We found ourselves making excursions back to the untrammeled wastes of sand beyond. Once we made a day’s excursion to Casa Grande, forty miles away, over the Maricopa reservation.
No spot could look more untouched by human life than this wind-ribbed and desolate palimpsest of sand on which layer on layer of history has been scratched. The old Santa Fe Trail, from armored Spaniard to Wells-Fargo days, ran directly over a corner of ruins since excavated. Before 1700 Father Kino came upon this remote house of the Morning Glow, as the Indians called it, and held mass in its empty rooms for the tribes of the region. Coronado the ubiquitous may have seen it since he speaks of a Great House built by Indians. Even then, the place lay in ruins, and for how much further back? Nobody knows, and guesses are a millennium apart. It is America’s oldest ruin.
We drove home across the desert through a world transfigured. The afternoon sun in that pure air scattered prismatic stains over gray mesquite and sage, and colored the translucent hills in gay pinks and blues. Superstition Mountain loomed clear and cold on our left. But what caught and held our eyes in this pastel land was a riot, a debauch of clear orange-gold. Born overnight of a quick shower and a spring sun, a million deep-centered California poppies spread a fabulous mosaic over the dull earth, fairy gold in a fairy world, alive, ablaze. A sunset was thrown in, and a crescent moon in a Pompadour sky helped us thread our way home through arroyos and over blind trails.
Still in search of a “dood ranch,” we trailed all over the Salt River Valley.
Some of the ranches where we sought board and lodging were surrounded by orange groves. The hosts made a point of the privilege allowed guests to pick and eat all the oranges they liked, but at the prices charged we could have procured the same privilege in any hotel in New York. Arizona prices do not, like the ostrich, hide their heads in the sand. The completion of the dam made Salt River Valley realize that the climate she had always possessed, crowned with fruit and flowers, made her California’s rival. She began to cultivate oranges, pecans and a professional enthusiasm for herself. One Native Son of Phoenix of whom I was buying post-cards almost sold me a triangular corner of his ranch, at $300 an acre. If it had been irrigated, he said he would have had to charge more. The longer he talked the more eager I was to secure this Paradise whose native milk and honey would keep me in affluence and spare tires the rest of my days. Toby, however, who had been strolling about during the exhortation and had not been splashed by his golden shower of words, advised postponing purchase till we saw the land. We drove out, and looked at it. One thing he had claimed was true:—it was triangular. It was frankly desert, but not even pretty desert. Except for a deserted pigsty in the immediate foreground, there was no view. We drove back to Phoenix.

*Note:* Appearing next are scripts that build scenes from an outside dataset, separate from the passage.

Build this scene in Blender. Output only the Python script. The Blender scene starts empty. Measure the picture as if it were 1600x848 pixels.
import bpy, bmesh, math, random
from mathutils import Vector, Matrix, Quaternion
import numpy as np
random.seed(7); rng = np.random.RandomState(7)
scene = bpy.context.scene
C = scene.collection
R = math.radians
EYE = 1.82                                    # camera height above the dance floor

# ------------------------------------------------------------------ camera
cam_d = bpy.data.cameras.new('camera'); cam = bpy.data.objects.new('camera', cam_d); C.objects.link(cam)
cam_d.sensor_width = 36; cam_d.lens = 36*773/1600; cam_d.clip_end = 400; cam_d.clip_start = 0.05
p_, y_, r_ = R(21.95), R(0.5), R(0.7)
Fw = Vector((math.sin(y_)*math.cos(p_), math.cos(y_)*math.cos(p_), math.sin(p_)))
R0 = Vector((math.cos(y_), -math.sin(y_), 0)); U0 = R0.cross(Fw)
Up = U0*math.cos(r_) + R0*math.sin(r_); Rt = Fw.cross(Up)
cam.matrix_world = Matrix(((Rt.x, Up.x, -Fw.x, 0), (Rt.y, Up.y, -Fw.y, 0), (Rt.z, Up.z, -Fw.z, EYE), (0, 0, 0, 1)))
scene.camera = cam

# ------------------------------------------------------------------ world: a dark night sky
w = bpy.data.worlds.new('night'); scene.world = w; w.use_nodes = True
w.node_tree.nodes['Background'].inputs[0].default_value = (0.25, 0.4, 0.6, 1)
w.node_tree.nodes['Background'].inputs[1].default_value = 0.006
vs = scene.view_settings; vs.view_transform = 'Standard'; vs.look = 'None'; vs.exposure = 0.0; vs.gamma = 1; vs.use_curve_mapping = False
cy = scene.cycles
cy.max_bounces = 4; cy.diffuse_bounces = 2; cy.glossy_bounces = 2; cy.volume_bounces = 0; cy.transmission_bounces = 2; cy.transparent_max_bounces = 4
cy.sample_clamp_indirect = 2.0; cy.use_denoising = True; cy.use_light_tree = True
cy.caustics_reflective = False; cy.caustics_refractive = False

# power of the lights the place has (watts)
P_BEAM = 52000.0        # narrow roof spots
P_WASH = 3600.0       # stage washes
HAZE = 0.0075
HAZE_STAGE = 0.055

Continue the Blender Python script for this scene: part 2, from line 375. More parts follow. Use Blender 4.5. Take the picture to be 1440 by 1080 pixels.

Now Phoenix has paved streets and electric lights and a Chamber of Commerce, a State House and a Governor. But somehow, Phoenix had no charm for us. Phoenix may be Arizona, but it is Arizona denatured. All Salt River Valley seemed denatured. It had taken its boom seriously, and the arch crime of self-consciousness possessed it. For the first time since the Aztecs one can find Arizonans trying to do what other people do, rather than what they dam-please. And it set, oh, so heavily on Phoenix and the Phoenicians and on the Easterners and Californians who had come there to be as western as they dared. Finally we heard of a little ranch away up in the country north of the dam, where we need not dress for dinner, and there we hied us.
As we were leaving, we did find one person in the Valley who was entirely free from the vice of self-consciousness. While I bought gasoline at forty-five cents a gallon in Mesa to save having to pay seventy-five in Payson, she spied me and came up eagerly to pass the time of day.
“Awful hot,” she said cordially, fixing calm brown eyes on me.
“Indeed it is,” I said.
A worried expression passed over her sweetly creased old face.